:: INSTRUCTIONS FOR THE TASK ::
Tally the lines of the listing that contain the word "script", then give the total and nothing else.
**** TASK DATA
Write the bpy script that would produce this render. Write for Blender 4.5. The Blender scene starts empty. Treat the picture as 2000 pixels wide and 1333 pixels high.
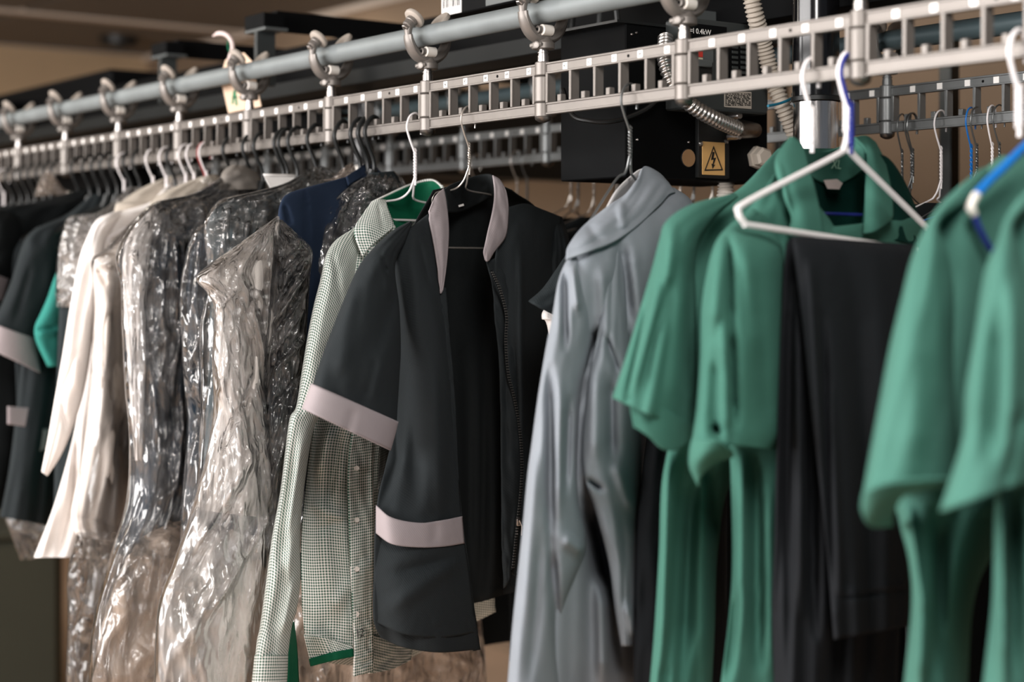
import bpy, math, random
import numpy as np
from mathutils import Vector, Matrix
random.seed(7)
# ---------------------------------------------------------------- camera, world, lights, exposure
S = bpy.context.scene
COL = S.collection
R = math.radians
F = 3300.0                                    # focal length in pixels of a 2000 px wide frame
HEAD = math.atan2(2432, 3300)                 # heading of the camera, from the rail direction (+Y) towards +X
SH, CH = math.sin(HEAD), math.cos(HEAD)
EYE = 1.55
HOR = 527.0
cam = bpy.data.cameras.new('camera'); camo = bpy.data.objects.new('camera', cam); COL.objects.link(camo)
camo.location = (0, 0, EYE); camo.rotation_euler = (R(90), 0, -HEAD)
cam.sensor_width = 36.0; cam.lens = 36.0 * F / 2000.0; cam.shift_y = -(666.5 - HOR) / 2000.0
cam.clip_start = .05; cam.clip_end = 60
cam.dof.use_dof = True; cam.dof.focus_distance = 2.50; cam.dof.aperture_fstop = 2.6
S.camera = camo
W = bpy.data.worlds.new('world'); S.world = W; W.use_nodes = True
W.node_tree.nodes['Background'].inputs[0].default_value = (.80, .88, 1.0, 1)
W.node_tree.nodes['Background'].inputs[1].default_value = .13

def area(name, loc, aim, sx, sy, power, col):
    l = bpy.data.lights.new(name, 'AREA'); l.shape = 'RECTANGLE'; l.size = sx; l.size_y = sy
    l.energy = power; l.color = col
    o = bpy.data.objects.new(name, l); COL.objects.link(o); o.location = loc
    o.rotation_euler = (Vector(aim) - Vector(loc)).to_track_quat('-Z', 'Y').to_euler()
    return o
area('window_daylight', (-2.3, 2.8, 2.0), (1.5, 2.4, 1.35), 4.8, 1.7, 310, (1.0, .97, .955))
area('ceiling_tube_near', (.55, .35, 2.72), (1.35, 1.2, 1.5), .4, 1.5, 54, (1.0, .965, .93))
area('ceiling_tube_far', (.2, 4.6, 2.72), (.9, 4.3, 1.2), .3, 1.5, 40, (1.0, .93, .84))
area('ceiling_tube_back', (3.0, 6.4, 2.70), (3.2, 6.5, .0), .3, 1.6, 21, (1.0, .89, .76))
S.view_settings.view_transform = 'Standard'; S.view_settings.look = 'None'
S.view_settings.exposure = 0.1; S.view_settings.gamma = 1.0; S.view_settings.use_curve_mapping = False
S.render.engine = 'CYCLES'
S.cycles.transparent_max_bounces = 40; S.cycles.max_bounces = 8

# ---------------------------------------------------------------- pixel <-> place
C0 = np.array([0, 0, EYE]); FW = np.array([SH, CH, 0.]); RT = np.array([CH, -SH, 0.]); UP = np.array([0, 0, 1.])
def rays(x, y):
    x = np.asarray(x, float); y = np.asarray(y, float)
    return FW + ((x - 1000) / F)[..., None] * RT + ((HOR - y) / F)[..., None] * UP
def at_plane(x, y, P0, n, c=0.):
    d = rays(x, y); t = (np.dot(np.asarray(P0) - C0, n) + np.asarray(c)) / (d @ n)
    return C0 + d * t[..., None]
def at_Y(x, y, Y):
    return Vector(at_plane(np.array(x), np.array(y), (0, Y, 0), np.array([0, 1., 0])))
def at_X(x, y, X):
    return Vector(at_plane(np.array(x), np.array(y), (X, 0, 0), np.array([1., 0, 0])))
RX, BX = 1.475, 2.11                           # the two rails run along Y at these X
HY0 = 1.326                                    # Y of the hinge nearest the right edge
def hook_Y(px): return (25068. / (px + 1432) - 8.086) * .3 + HY0
ZB, ZT, ZTUBE = EYE + .2216, EYE + .296, EYE + .370   # rail bottom, rail top, pipe centre
ZBAR = ZB + .017                               # top of the lower bar, where hooks sit

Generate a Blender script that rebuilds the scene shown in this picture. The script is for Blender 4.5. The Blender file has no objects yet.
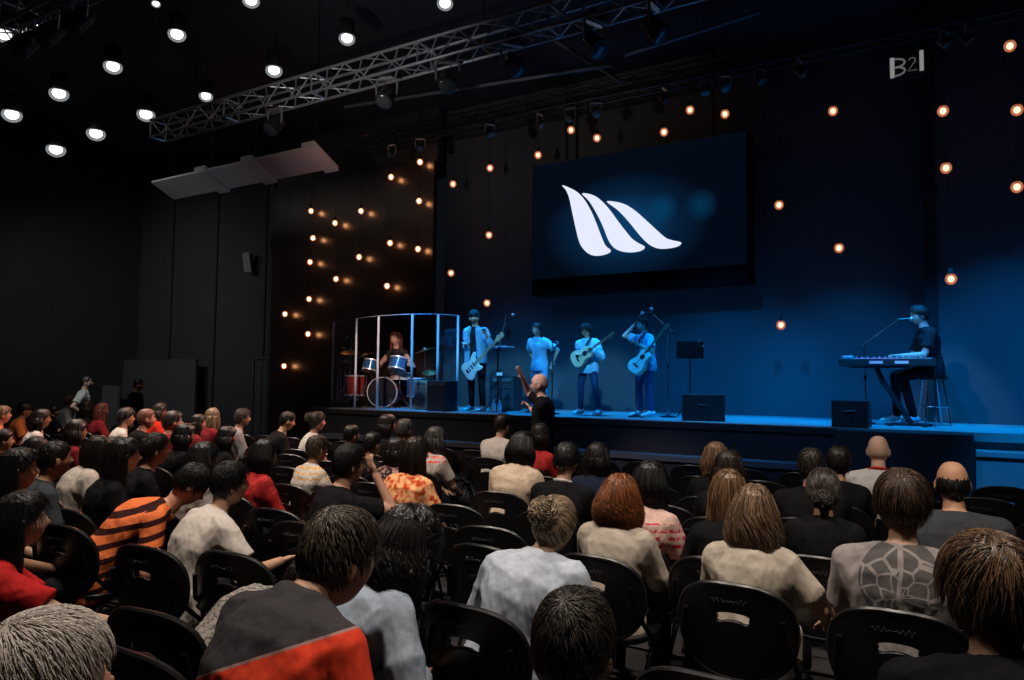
import bpy, bmesh, math, random
import numpy as np
from mathutils import Vector, Matrix, noise as mn
S=bpy.context.scene; COL=S.collection; PI=math.pi
# ------------------------------------------------------------------ camera
FOC=740.0; TH=math.radians(31.6); PT=math.atan(42/740); RL=math.radians(.6); CAMZ=1.7
V=lambda *a:np.array(a,dtype=float)
F_=V(-math.sin(TH)*math.cos(PT),math.cos(TH)*math.cos(PT),math.sin(PT))
R0=V(math.cos(TH),math.sin(TH),0);U0=np.cross(R0,F_)
U_=U0*math.cos(RL)-R0*math.sin(RL);R_=R0*math.cos(RL)+U0*math.sin(RL)
def ray(x,y): return F_+R_*(x-512)/FOC-U_*(y-340)/FOC
def aty(x,y,Y):                       # point of the plane Y seen at a pixel
    d=ray(x,y); return V(0,0,CAMZ)+d*Y/d[1]
cd=bpy.data.cameras.new('camera'); cam=bpy.data.objects.new('camera',cd); COL.objects.link(cam); S.camera=cam
cd.sensor_width=36; cd.lens=FOC/1024*36; cd.clip_start=.05; cd.clip_end=200
M=Matrix((R_,U_,-F_)).transposed().to_4x4(); M.translation=Vector((0,0,CAMZ)); cam.matrix_world=M
S.view_settings.view_transform='Standard'; S.view_settings.look='None'; S.view_settings.gamma=1
S.view_settings.exposure=0; S.view_settings.use_curve_mapping=False
S.cycles.use_denoising=True; S.cycles.max_bounces=6; S.cycles.transparent_max_bounces=16; S.cycles.caustics_reflective=False; S.cycles.caustics_refractive=False
S.cycles.sample_clamp_indirect=3
# ------------------------------------------------------------------ mesh builder
class MB:
    def __init__(s): s.v=[];s.f=[];s.n=0
    def add(s,v,f):
        s.v.append(np.asarray(v,dtype=float).reshape(-1,3)); s.f+= [tuple(i+s.n for i in q) for q in f]; s.n+=len(s.v[-1]); return s
    def box(s,c,d,rot=None):
        c=V(*c);h=V(*d)/2
        v=[(a*h[0],b*h[1],e*h[2]) for a in(-1,1) for b in(-1,1) for e in(-1,1)]
        v=np.array(v)
        if rot is not None: v=v@np.array(rot).T
        return s.add(v+c,[(0,1,3,2),(4,6,7,5),(0,4,5,1),(2,3,7,6),(0,2,6,4),(1,5,7,3)])
    def rings(s,R,cap=True,closed=True):
        k=len(R[0]);v=np.concatenate(R);f=[]
        for i in range(len(R)-1):
            for j in range(k if closed else k-1):
                a=i*k+j;b=i*k+(j+1)%k;f.append((a,b,b+k,a+k))
        if cap: f.append(tuple(range(k))[::-1]);f.append(tuple((len(R)-1)*k+j for j in range(k)))
        return s.add(v,f)
    def tube(s,P,rx,ry=None,side=None,n=10,cap=True):
        P=[V(*p) for p in P];m=len(P)
        rx=[rx]*m if np.isscalar(rx) else rx; ry=rx if ry is None else ([ry]*m if np.isscalar(ry) else ry)
        R=[];last=None
        for i in range(m):
            t=P[min(i+1,m-1)]-P[max(i-1,0)];t=t/(np.linalg.norm(t)+1e-9)
            if side is not None: a=V(*side)
            elif last is not None: a=last
            else: a=V(1,0,0) if abs(t[0])<.8 else V(0,0,1)
            a=a-t*a.dot(t);a/=np.linalg.norm(a)+1e-9;last=a;b=np.cross(t,a)
            R.append([P[i]+a*rx[i]*math.cos(q)+b*ry[i]*math.sin(q) for q in np.linspace(0,2*PI,n,endpoint=False)])
        return s.rings(R,cap)
    def seg(s,a,b,r0,r1,n=10):
        a=V(*a);b=V(*b);d=b-a;L=np.linalg.norm(d)+1e-9;d/=L
        P=[a-d*r0*.95,a-d*r0*.7,a,b,b+d*r1*.7,b+d*r1*.95];return s.tube(P,[r0*.25,r0*.72,r0,r1,r1*.72,r1*.25],n=n)
    def ball(s,c,r,n=12,m=8,rot=None):
        r=V(r,r,r) if np.isscalar(r) else V(*r)
        R=[]
        for i in range(1,m):
            t=PI*i/m
            q=np.array([(math.sin(t)*math.cos(p)*r[0],math.sin(t)*math.sin(p)*r[1],-math.cos(t)*r[2]) for p in np.linspace(0,2*PI,n,endpoint=False)])
            if rot is not None:q=q@np.array(rot).T
            R.append(q+V(*c))
        return s.rings(R)
    def lathe(s,P,n=24,c=(0,0,0),rot=None,cap=True):
        R=[]
        for r,z in P:
            q=np.array([(r*math.cos(p),r*math.sin(p),z) for p in np.linspace(0,2*PI,n,endpoint=False)])
            if rot is not None:q=q@np.array(rot).T
            R.append(q+V(*c))
        return s.rings(R,cap)
    def prism(s,pts,z0,z1,mat=None):
        k=len(pts);v=np.array([(x,y,z0) for x,y in pts]+[(x,y,z1) for x,y in pts])
        if mat is not None: v=v@np.array(mat[0]).T+V(*mat[1])
        return s.add(v,[tuple(range(k))[::-1],tuple(range(k,2*k))]+[(i,(i+1)%k,(i+1)%k+k,i+k) for i in range(k)])
    def mesh(s,name,smooth=True):
        me=bpy.data.meshes.new(name);v=np.concatenate(s.v);me.from_pydata(v.tolist(),[],s.f);me.update()
        if smooth: me.shade_smooth()
        return me
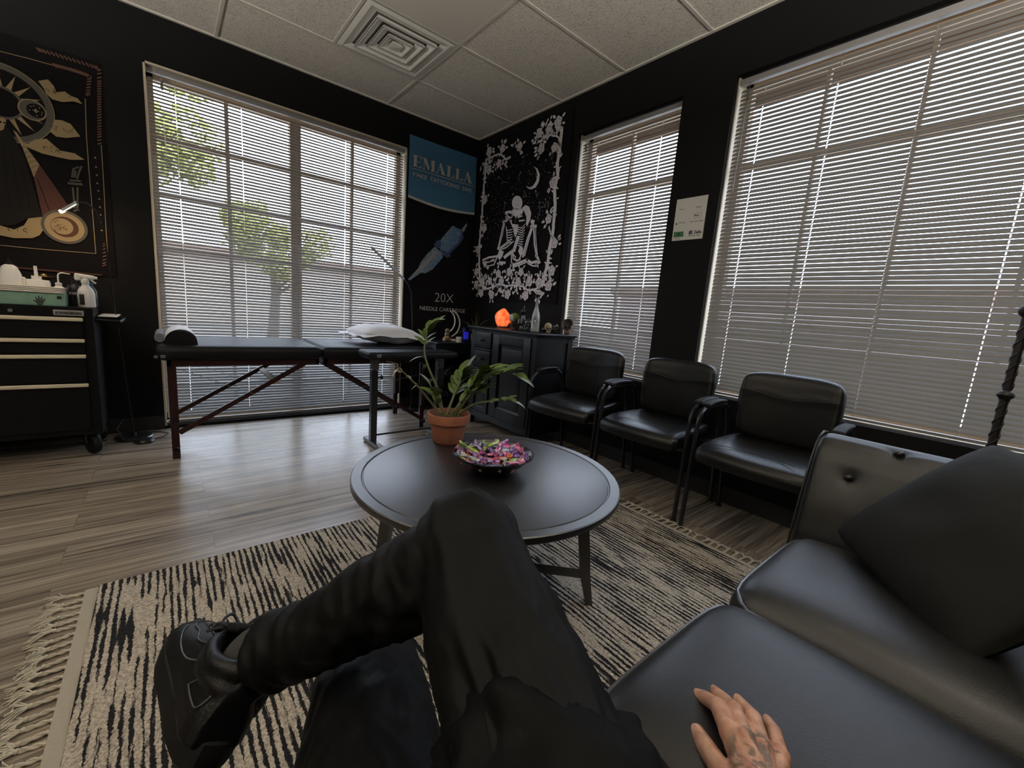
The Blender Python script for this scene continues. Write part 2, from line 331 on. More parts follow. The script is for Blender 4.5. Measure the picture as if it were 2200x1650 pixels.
# ---------------- room shell ----------------
H=2.73; XL=-6.2; YF=-5.0; ZT=2.435
W1=(-2.592,-.774,.022,ZT); W2=(-2.251,-1.384,.62,ZT); W3=(-4.35,-2.573,.62,ZT)
b=B(); b.box(XL,.2,YF,.2,-.1,0); struct('floor',b,M_floor,smooth=False)
b=B(); b.box(XL-.2,.2,YF-.2,.2,H,H+.1); struct('ceiling',b,M_ceil,smooth=False)
def wall_with_holes(name,horiz,u0,u1,holes,d0,d1):
    b=B()
    def bx(ua,ub,za,zb):
        if ub-ua<1e-4 or zb-za<1e-4: return
        if horiz: b.box(ua,ub,d0,d1,za,zb)
        else: b.box(d0,d1,ua,ub,za,zb)
    u=u0
    for (a,c,z0,z1) in sorted(holes):
        bx(u,a,0,H); bx(a,c,0,z0); bx(a,c,z1,H); u=c
    bx(u,u1,0,H); return struct(name,b,M_wall,smooth=False)
wall_with_holes('wall_back',True,XL,.2,[W1],0,.2)
wall_with_holes('wall_right',False,YF,0,[W2,W3],0,.2)
b=B(); b.box(XL-.2,XL,YF,.2,0,H); struct('wall_left',b,M_wall,smooth=False)
b=B(); b.box(XL-.2,.2,YF-.2,YF,0,H); struct('wall_front',b,M_wall,smooth=False)
b=B(); b.box(XL,W1[0]-.002,-.012,0,0,.10); b.box(W1[1]+.002,0,-.012,0,0,.10); struct('baseboard_back',b,M_base,smooth=False)
b=B(); b.box(-.012,0,YF,-.012,0,.10); struct('baseboard_right',b,M_base,smooth=False)
# ceiling T-bars
b=B(); tw=.009
for k in range(5):
    x=-.978-1.22*k; b.box(x-tw,x+tw,YF,0,H-.006,H)
for k in range(8):
    y=-.565-.61*k; b.box(XL,0,y-tw,y+tw,H-.0055,H)
b.box(-1.588-tw,-1.588+tw,-1.175,-.565,H-.0052,H)
b.box(XL,0,-.02,0,H-.008,H); b.box(-.02,0,YF,0,H-.008,H)
struct('trim_1',b,mat('tbar',(.62,.59,.52),.5),smooth=False)
PL=['white bowl uplight pendant hanging nearest the tool chest','white bowl uplight pendant hanging left of the sofa','white bowl uplight pendant hanging above the sofa back']
for (px_,py_,pz_,pw_),pl_ in zip(FILL_UPLIGHTS,PL):
    r=thing('pendant_lamp',pl_,'lamp',(px_,py_,H))  # invented fill lamp, put in to lift the ceiling brightness
    b=B(); b.cyl((px_,py_,H),(px_,py_,pz_+.10),.004,6); b.lathe([(0,0),(.06,0),(.055,-.02),(0,-.02)],(px_,py_,H),20); b.cyl((px_,py_,pz_+.12),(px_,py_,pz_+.085),.03,14); obj('cord',b,M_blk,r)
    b=B(); b.lathe([(0,-.09),(.08,-.08),(.15,-.03),(.18,.03),(.175,.03),(.145,-.025),(.075,-.072),(0,-.08)],(px_,py_,pz_-.05),36); obj('bowl_shade',b,M_white,r)
    b=B(); b.cyl((px_,py_,pz_+.10),(px_,py_,pz_-.13),.006,8); obj('stem',b,M_steel,r)
# windows: frame lining, muntins, glass
def window(n,horiz,w,vert,hor,mull):
    u0,u1,z0,z1=w
    def bx(b,ua,ub,da,db,za,zb):
        if horiz: b.box(ua,ub,da,db,za,zb)
        else: b.box(da,db,ua,ub,za,zb)
    r=bpy.data.objects.new(f'window_{n}',None); COL.objects.link(r); r['kind']='structure'
    r.location=((u0+u1)/2,.15,z0) if horiz else (.15,(u0+u1)/2,z0)
    b=B(); t=.012
    q_=.001 if n==1 else .03
    if n>1: t=.007
    bx(b,u0,u0+t,q_,.2,z0,z1); bx(b,u1-t,u1,q_,.2,z0,z1); bx(b,u0,u1,q_ if n==1 else .066,.2,z1-t,z1); bx(b,u0,u1,.066,.2,z0,z0+t)
    obj('window_lining',b,M_cream,r,smooth=False)
    b=B(); f=.035
    bx(b,u0+t,u0+t+f,.13,.18,z0+t,z1-t); bx(b,u1-t-f,u1-t,.13,.18,z0+t,z1-t); bx(b,u0+t,u1-t,.13,.18,z1-t-f,z1-t); bx(b,u0+t,u1-t,.13,.18,z0+t,z0+t+f+.02)
    for m_ in mull: bx(b,m_-.04,m_+.04,.125,.185,z0+t,z1-t)
    obj('window_frame',b,M_tan,r,smooth=False)
    b=B()
    mw=.012 if n==1 else .008
    for v in vert: bx(b,v-mw,v+mw,.14,.17,z0+.05,z1-.05)
    for h in hor: bx(b,u0+.04,u1-.04,.141,.169,h-.012,h+.012)
    obj('muntin',b,M_tan,r,smooth=False)
    b=B(); bx(b,u0+t,u1-t,.152,.158,z0+t,z1-t); obj('pane',b,M_glass,r,smooth=False)
window(1,True,W1,[-2.137,-1.22],[2.03,1.665,1.29],[-1.678])
window(2,False,W2,[-1.80],[2.0],[])
window(3,False,W3,[-2.985,-3.38,-3.80],[1.975],[])

# ---------------- mini blinds ----------------
def blind(horiz,w,cords,label,wand_u,tilt=35):
    u0,u1,z0,z1=w; u0+=.020; u1-=.018; D=.05; pitch=.0222; wd=.0252
    def P(u,d,z): return Vector((u,d,z)) if horiz else Vector((d,u,z))
    loc=P((u0+u1)/2,D,z1-.03); r=thing('mini_blind',label,'window blind',loc)
    def bx(b,ua,ub,da,db,za,zb):
        if horiz: b.box(ua,ub,da,db,za,zb)
        else: b.box(da,db,ua,ub,za,zb)
    b=B(); bx(b,u0-.004,u1+.004,D-.015,D+.013,z1-.042,z1-.0125); obj('headrail',b,M_rail,r,smooth=False)
    zb=z0+.028
    b=B(); bx(b,u0,u1,D-.012,D+.012,zb-.012,zb); obj('bottom_rail',b,M_slat,r,smooth=False)
    us=[u0]
    for c in sorted(cords): us+=[c-.0022,c+.0022]
    us.append(u1); us=sorted(us)
    cs,sn=math.cos(math.radians(tilt)),math.sin(math.radians(tilt))
    b=B(); z=z1-.074; k=0
    prof=[(-.5,0),(-.3,.0012),(0,.0019),(.3,.0012),(.5,0)]
    rnd=random.Random(3)
    while z>zb+.012:
        jz=rnd.uniform(-.0005,.0005); jt=math.radians(rnd.uniform(-1.2,1.2)); c2,s2=math.cos(math.radians(tilt)+jt),math.sin(math.radians(tilt)+jt)
        base=len(b.v); rows=[]
        for u in us: rows.append([P(u,D+s*wd*c2-h*s2,z+jz+s*wd*s2+h*c2) for s,h in prof])
        vs=[p for rw in rows for p in rw]; fs=[]
        for i in range(len(us)-1):
            for j in range(4):
                if i%2==1 and j in (1,2): continue
                a=i*5+j; fs.append((a,a+5,a+6,a+1))
        b.add(vs,fs); z-=pitch
    obj('slats',b,M_slat,r)
    for c in cords:
        b=B()
        for dd in (-.0125,.0125): b.tube([P(c+.003,D+dd*cs,z1-.04),P(c+.003,D+dd*cs,zb)],.0006,4)
        obj('ladder_cord',b,M_slat,r)
    b=B(); b.tube([P(wand_u,D-.022,z1-.045),P(wand_u,D-.024,z1-.10),P(wand_u+.004,D-.026,z1-.62)],.0028,6); obj('tilt_wand',b,glass_mat('clear_wand',(.8,.8,.8),.25),r)
    b=B(); b.cyl(P(wand_u,D-.024,z1-.085),P(wand_u,D-.024,z1-.135),.006,8); obj('wand_hook',b,mat('grey_plastic',(.12,.11,.1),.5),r)
    return r
blind(True,W1,[-2.432,-2.054,-1.687,-1.309,-.941],'wide white mini blind behind the massage table, reaching almost to the floor',-2.50,46)
blind(False,W2,[-1.56,-2.10],'narrow white mini blind between the skeleton tapestry and the payment sign',-1.45,56)
blind(False,W3,[-2.72,-3.06,-3.39,-3.75,-4.15],'large white mini blind behind the waiting chairs and sofa',-2.64,61)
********
:: ANSWER TO THE EXERCISE ::
3